**Source data:**

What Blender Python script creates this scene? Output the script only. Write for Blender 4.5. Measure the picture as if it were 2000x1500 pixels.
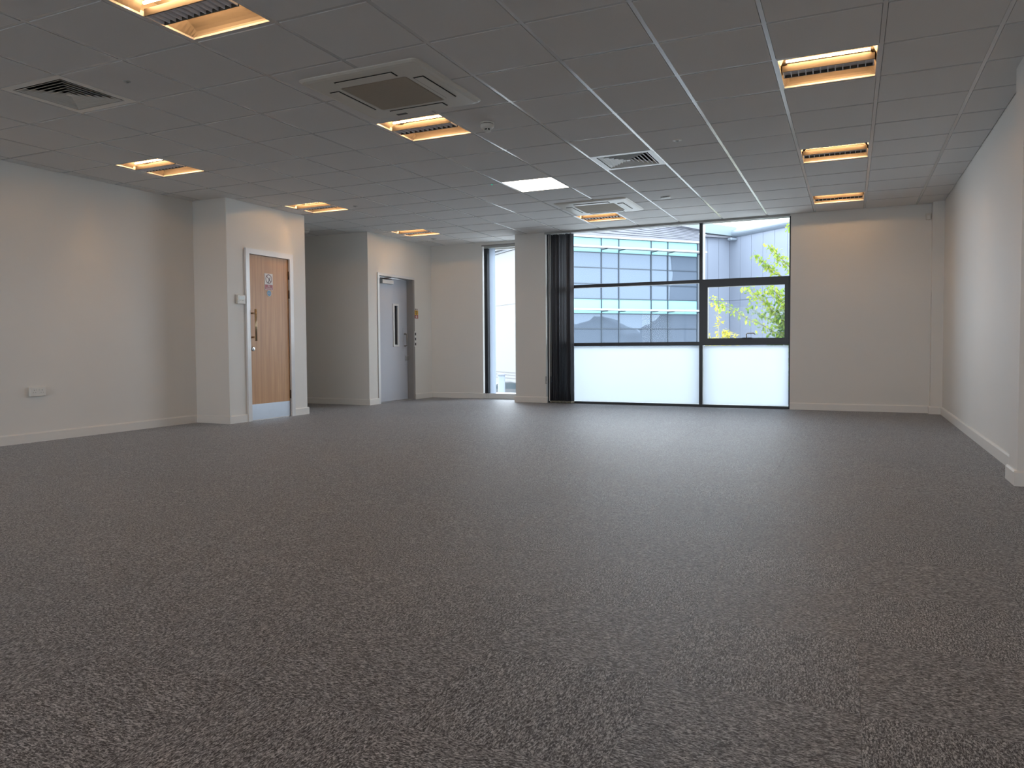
import bpy, bmesh, math, random
from mathutils import Vector, Matrix
random.seed(7)
SC = bpy.context.scene
COL = SC.collection
for o in list(bpy.data.objects):
    bpy.data.objects.remove(o)

# ------------------------------------------------------------------ camera
H = 2.6727                                   # ceiling height
CAM = Vector((1.0494, -3.8692, 0.9017))
F_PX, YAW, PITCH, ROLL = 1471.9985, 0.4382, 0.0381, -0.0075
fw = Vector((-math.sin(YAW) * math.cos(PITCH), math.cos(YAW) * math.cos(PITCH), -math.sin(PITCH)))
rt = Vector((math.cos(YAW), math.sin(YAW), 0)); up = rt.cross(fw)
r2 = rt * math.cos(ROLL) + up * math.sin(ROLL); u2 = -rt * math.sin(ROLL) + up * math.cos(ROLL)
cd = bpy.data.cameras.new('camera'); cam = bpy.data.objects.new('camera', cd); COL.objects.link(cam)
cam.matrix_world = Matrix(((r2.x, u2.x, -fw.x, CAM.x), (r2.y, u2.y, -fw.y, CAM.y), (r2.z, u2.z, -fw.z, CAM.z), (0, 0, 0, 1)))
cd.sensor_width = 36; cd.lens = F_PX * 36 / 2000
cd.shift_x = 28.8 / 2000; cd.shift_y = -18.17 / 2000
cd.clip_start = 0.05; cd.clip_end = 500
SC.camera = cam

# ------------------------------------------------------------------ sky, exposure
SKY = 7.6
wd = bpy.data.worlds.new('overcast_sky'); SC.world = wd; wd.use_nodes = True
bg = wd.node_tree.nodes['Background']; bg.inputs['Color'].default_value = (0.83, 0.93, 1.04, 1); bg.inputs['Strength'].default_value = SKY
SC.view_settings.view_transform = 'Standard'; SC.view_settings.look = 'None'
SC.view_settings.exposure = 0.13; SC.view_settings.gamma = 1.0; SC.view_settings.use_curve_mapping = False
SC.cycles.use_denoising = True
SC.cycles.max_bounces = 8; SC.cycles.diffuse_bounces = 5; SC.cycles.transparent_max_bounces = 16
SC.cycles.sample_clamp_indirect = 6.0
LAMP = 72.0                                   # radiance of the fluorescent tubes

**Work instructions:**
Exclude the pictures. Write out the remaining data exactly.

**Correct answer:**
What Blender Python script creates this scene? Output the script only. Write for Blender 4.5. Measure the picture as if it were 2000x1500 pixels.
import bpy, bmesh, math, random
from mathutils import Vector, Matrix
random.seed(7)
SC = bpy.context.scene
COL = SC.collection
for o in list(bpy.data.objects):
    bpy.data.objects.remove(o)

# ------------------------------------------------------------------ camera
H = 2.6727                                   # ceiling height
CAM = Vector((1.0494, -3.8692, 0.9017))
F_PX, YAW, PITCH, ROLL = 1471.9985, 0.4382, 0.0381, -0.0075
fw = Vector((-math.sin(YAW) * math.cos(PITCH), math.cos(YAW) * math.cos(PITCH), -math.sin(PITCH)))
rt = Vector((math.cos(YAW), math.sin(YAW), 0)); up = rt.cross(fw)
r2 = rt * math.cos(ROLL) + up * math.sin(ROLL); u2 = -rt * math.sin(ROLL) + up * math.cos(ROLL)
cd = bpy.data.cameras.new('camera'); cam = bpy.data.objects.new('camera', cd); COL.objects.link(cam)
cam.matrix_world = Matrix(((r2.x, u2.x, -fw.x, CAM.x), (r2.y, u2.y, -fw.y, CAM.y), (r2.z, u2.z, -fw.z, CAM.z), (0, 0, 0, 1)))
cd.sensor_width = 36; cd.lens = F_PX * 36 / 2000
cd.shift_x = 28.8 / 2000; cd.shift_y = -18.17 / 2000
cd.clip_start = 0.05; cd.clip_end = 500
SC.camera = cam

# ------------------------------------------------------------------ sky, exposure
SKY = 7.6
wd = bpy.data.worlds.new('overcast_sky'); SC.world = wd; wd.use_nodes = True
bg = wd.node_tree.nodes['Background']; bg.inputs['Color'].default_value = (0.83, 0.93, 1.04, 1); bg.inputs['Strength'].default_value = SKY
SC.view_settings.view_transform = 'Standard'; SC.view_settings.look = 'None'
SC.view_settings.exposure = 0.13; SC.view_settings.gamma = 1.0; SC.view_settings.use_curve_mapping = False
SC.cycles.use_denoising = True
SC.cycles.max_bounces = 8; SC.cycles.diffuse_bounces = 5; SC.cycles.transparent_max_bounces = 16
SC.cycles.sample_clamp_indirect = 6.0
LAMP = 72.0                                   # radiance of the fluorescent tubes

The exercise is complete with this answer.